Last year, we spoke with Mike Rispoli, the director of the News Voices project at Free Press, the advocacy organization that led the effort to get the state of New Jersey to pony up for local news. The money came from a 2017 broadband spectrum auction that Free Press had initially envisioned could deliver as much as $100 million to local news initiatives in the state. Rispoli said at the time:

We think that this money that the consortium will grant out can absolutely be used for journalism, but also help get civic technology projects off the ground in certain communities, help some of the universities involved develop students journalists and create fellowships where they work with local newsrooms to cover communities that are no longer being covered by this outlet. We know that $2 million is not enough to solve the local news crisis in New Jersey but we do hope it will begin to invest in projects that will come up with different sustainability models or help support some of the emerging projects we’ve seen at the local level in a response to the demise of legacy media in New Jersey. This money can go to some of these really interesting emerging projects and give them more support as they figure things out.

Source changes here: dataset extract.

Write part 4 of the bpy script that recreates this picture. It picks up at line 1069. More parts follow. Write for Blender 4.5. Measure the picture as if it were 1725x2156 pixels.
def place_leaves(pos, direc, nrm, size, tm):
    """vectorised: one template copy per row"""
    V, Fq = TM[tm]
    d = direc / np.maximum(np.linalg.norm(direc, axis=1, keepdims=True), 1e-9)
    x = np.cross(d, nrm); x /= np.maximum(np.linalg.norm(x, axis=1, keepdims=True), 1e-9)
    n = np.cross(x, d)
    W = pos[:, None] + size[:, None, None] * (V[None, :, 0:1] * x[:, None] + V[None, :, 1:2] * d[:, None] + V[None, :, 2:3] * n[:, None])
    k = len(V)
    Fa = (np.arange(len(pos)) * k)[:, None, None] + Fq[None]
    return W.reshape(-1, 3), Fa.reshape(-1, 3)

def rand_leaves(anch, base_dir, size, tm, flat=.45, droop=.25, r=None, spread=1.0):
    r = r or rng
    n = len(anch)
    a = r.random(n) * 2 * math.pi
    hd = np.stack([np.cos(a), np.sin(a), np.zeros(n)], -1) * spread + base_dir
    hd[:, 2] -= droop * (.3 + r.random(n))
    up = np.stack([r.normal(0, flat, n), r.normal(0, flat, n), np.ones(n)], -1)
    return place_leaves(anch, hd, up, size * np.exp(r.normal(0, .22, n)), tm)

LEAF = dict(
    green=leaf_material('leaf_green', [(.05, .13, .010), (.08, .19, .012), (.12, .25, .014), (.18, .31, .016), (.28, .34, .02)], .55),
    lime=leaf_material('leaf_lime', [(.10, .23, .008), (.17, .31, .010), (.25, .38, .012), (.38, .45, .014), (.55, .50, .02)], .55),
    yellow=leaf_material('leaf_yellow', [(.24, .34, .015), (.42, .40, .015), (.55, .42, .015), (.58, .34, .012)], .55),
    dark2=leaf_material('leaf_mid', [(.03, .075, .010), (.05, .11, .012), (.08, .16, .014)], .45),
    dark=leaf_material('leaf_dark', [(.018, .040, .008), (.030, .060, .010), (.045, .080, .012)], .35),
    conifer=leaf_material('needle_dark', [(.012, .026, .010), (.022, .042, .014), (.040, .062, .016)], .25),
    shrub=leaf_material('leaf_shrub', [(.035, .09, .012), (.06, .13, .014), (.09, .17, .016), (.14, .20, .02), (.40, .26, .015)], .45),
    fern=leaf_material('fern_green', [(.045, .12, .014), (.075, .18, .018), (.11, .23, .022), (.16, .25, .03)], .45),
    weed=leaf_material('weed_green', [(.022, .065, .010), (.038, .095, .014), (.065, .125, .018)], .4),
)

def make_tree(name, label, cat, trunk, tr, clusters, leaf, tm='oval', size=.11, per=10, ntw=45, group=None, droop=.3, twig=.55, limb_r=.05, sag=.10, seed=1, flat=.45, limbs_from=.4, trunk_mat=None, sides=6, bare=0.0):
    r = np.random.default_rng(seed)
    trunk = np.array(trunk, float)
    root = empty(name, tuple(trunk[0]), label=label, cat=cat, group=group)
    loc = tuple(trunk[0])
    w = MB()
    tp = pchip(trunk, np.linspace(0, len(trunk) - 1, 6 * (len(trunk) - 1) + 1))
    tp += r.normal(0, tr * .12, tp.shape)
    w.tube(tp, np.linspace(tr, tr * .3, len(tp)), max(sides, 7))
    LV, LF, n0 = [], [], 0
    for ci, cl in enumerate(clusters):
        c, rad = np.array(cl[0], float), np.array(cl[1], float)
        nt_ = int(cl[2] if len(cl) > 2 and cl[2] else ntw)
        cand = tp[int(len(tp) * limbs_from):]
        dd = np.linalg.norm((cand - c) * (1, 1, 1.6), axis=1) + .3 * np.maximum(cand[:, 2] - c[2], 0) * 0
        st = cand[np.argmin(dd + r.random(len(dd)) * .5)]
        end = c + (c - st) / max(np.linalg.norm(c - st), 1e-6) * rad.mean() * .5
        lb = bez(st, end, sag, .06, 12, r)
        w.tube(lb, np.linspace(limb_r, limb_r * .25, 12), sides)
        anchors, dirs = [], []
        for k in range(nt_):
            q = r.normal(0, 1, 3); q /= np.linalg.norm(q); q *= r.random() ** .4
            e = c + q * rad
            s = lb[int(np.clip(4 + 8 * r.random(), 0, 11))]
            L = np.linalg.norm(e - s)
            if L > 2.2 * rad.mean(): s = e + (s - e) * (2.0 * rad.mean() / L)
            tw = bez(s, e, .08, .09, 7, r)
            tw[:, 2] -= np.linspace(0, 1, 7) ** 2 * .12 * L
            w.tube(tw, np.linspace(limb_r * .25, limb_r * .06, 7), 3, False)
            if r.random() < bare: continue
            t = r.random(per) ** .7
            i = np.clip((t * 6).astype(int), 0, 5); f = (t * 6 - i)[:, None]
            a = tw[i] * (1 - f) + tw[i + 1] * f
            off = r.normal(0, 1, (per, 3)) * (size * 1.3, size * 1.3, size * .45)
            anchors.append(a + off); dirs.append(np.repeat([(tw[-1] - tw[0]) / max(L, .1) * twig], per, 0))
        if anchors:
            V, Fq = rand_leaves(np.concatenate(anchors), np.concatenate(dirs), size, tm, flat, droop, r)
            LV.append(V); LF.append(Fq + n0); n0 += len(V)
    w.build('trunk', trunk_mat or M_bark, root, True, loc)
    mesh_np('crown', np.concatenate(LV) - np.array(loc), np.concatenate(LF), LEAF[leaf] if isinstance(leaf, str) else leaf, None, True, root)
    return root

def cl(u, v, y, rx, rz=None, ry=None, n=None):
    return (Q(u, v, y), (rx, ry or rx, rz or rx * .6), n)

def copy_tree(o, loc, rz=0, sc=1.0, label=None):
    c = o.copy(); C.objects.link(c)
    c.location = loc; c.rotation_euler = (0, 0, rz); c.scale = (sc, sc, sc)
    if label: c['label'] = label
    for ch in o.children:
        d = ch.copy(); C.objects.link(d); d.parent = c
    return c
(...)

I also think both the consortium and the campaign for the civic info bill will hopefully serve as a model for other states as they expand what they can be doing in response to the disappearance of local news. We’re seeing that happen in Massachusetts this week where there was a hearing on a bill to set up a commission for strengthening local news in underserved communities. We’re seeing the Colorado Media Project looking at possible public pathways to strengthen and support local news. We’re seeing at the federal level with bills recently introduced that could help create and support nonprofit media. We’re hopeful that no matter what the state of the consortium in New Jersey, that it will serve as an example for not only policies that can be passed to strengthen local news but that when you engage the public in these conversations that they will actually begin to organize and take action in support of policies that strengthen local news.